Attic dust reflects long-term airborne contamination of an industrial area: A case study from Ajka, Hungary

Abstract

Recent research suggests that airborne pollutants, deposited in the urban environment, can be efficiently studied by attic dust analysis. Here, an attic dust study was carried out to determine the long-term airborne contamination load in the industrial town of Ajka, Hungary, by attic dust analysis. The spatial distribution of trace element contamination in airborne attic dust samples was to be mapped in order to relate spatial distribution to potential sources. The sampling strategy followed a grid-based stratified random design and samples were collected in 27 houses in the 64km2 project area. Houses with attics intact for at least 30–40years were chosen to represent long-term industrial pollution. The concentrations of six trace elements (As, Cd, Cu, Ni, Pb and Zn) were measured with ICP-OES, whereas Hg content was analyzed by CV-AAS. Measured concentrations above the environmental standards were encountered.
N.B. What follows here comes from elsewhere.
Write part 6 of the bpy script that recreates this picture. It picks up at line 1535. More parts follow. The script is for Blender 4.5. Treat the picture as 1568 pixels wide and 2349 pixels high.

The univariate distribution analysis shows that Pb, Hg, Zn and Cd distribution is dominated by anthropogenic sources, and characterized by high extreme values, such as elevated Hg-concentrations around the lignite-fired power plant. Arsenic and Cu-distributions seem equally influenced by background and anthropogenic processes. Nickel shows lower concentrations and variability, and its major source is the natural geochemical background. To study the geochemical element behavior, a correlation analysis was performed to estimate the metal sorption to Fe-oxy-hydroxide phases. Results show a good spatial correlation of contamination and sources such as lignite mines, lignite-fired power plant and traffic. Attic dust appears to be an efficient and cheap sampling medium to study and map long-term airborne contamination and possibly associated human health risks in an industrial setting.